Im Mai 2007 haben wir hier über die Rahmenvereinbarung gestritten. Im Zusammenhang mit der Rahmenvereinbarung, die vom Landesverkehrsministerium, vom Bundesverkehrsministerium und der Bahn unterzeichnet worden ist, habe ich für unsere Fraktion damals darauf hingewiesen, dass es mit dieser Rahmenvereinbarung mehrere Probleme gibt, zum Beispiel den Wegfall von 7 Millionen Zugkilometern im Fernverkehr und auch den Wegfall von Haltepunkten beim Rhein-Ruhr-Express an den Stellen Wattenscheid, Düsseldorf-Benrath und KölnMülheim.

Insbesondere Düsseldorf-Benrath und Köln-Mülheim sind extrem hoch belastete Pendlerinnen- und Pendlerbahnhöfe.

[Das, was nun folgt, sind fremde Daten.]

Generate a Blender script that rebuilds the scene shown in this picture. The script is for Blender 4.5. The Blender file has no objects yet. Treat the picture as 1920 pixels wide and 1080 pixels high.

Wenn es tatsächlich dazu kommt, dass diese Bahnhöfe wegfallen, wird das bei den Leuten, die dort fahren, dazu führen, dass sich ihre Fahrzeiten nicht verkürzen, sondern verlängern.

Es wird sich etwas Weiteres ergeben: Es wird sich ergeben, dass die Pendlerinnen und Pendler morgens im Berufsverkehr in überfüllten S-Bahnen zum Beispiel die Haltepunkte Köln-Mülheim und Düsseldorf-Benrath erreichen oder von dort in überfüllten S-Bahnen zu den anderen Haltepunkten fahren müssen.

Ich war erfreut und auch ein Stück weit überrascht, dass dies, nachdem all das hier quasi als grüne Spinnerei abgetan worden ist – und zwar von drei Fraktionen –,

(Beifall von den GRÜNEN)

nunmehr in Köln-Mülheim, Düsseldorf und auch gestern im Kölner Rat völlig anders gesehen worden ist. Ich darf kurz zitieren. Der Rat der Stadt Düsseldorf hat am letzten Montag Folgendes beschlossen:

Der Rat der Landeshauptstadt Düsseldorf hält einen Haltepunkt des Rhein-Ruhr-Expresses in Benrath angesichts der regionalen Bedeutung für den Düsseldorfer Süden und die angrenzenden Kommunen, der Anbindung der Unternehmen, der öffentlichen Investitionen für die Attraktivierung des Bahnhofs und des Bahnhofsumfelds für dringend notwendig.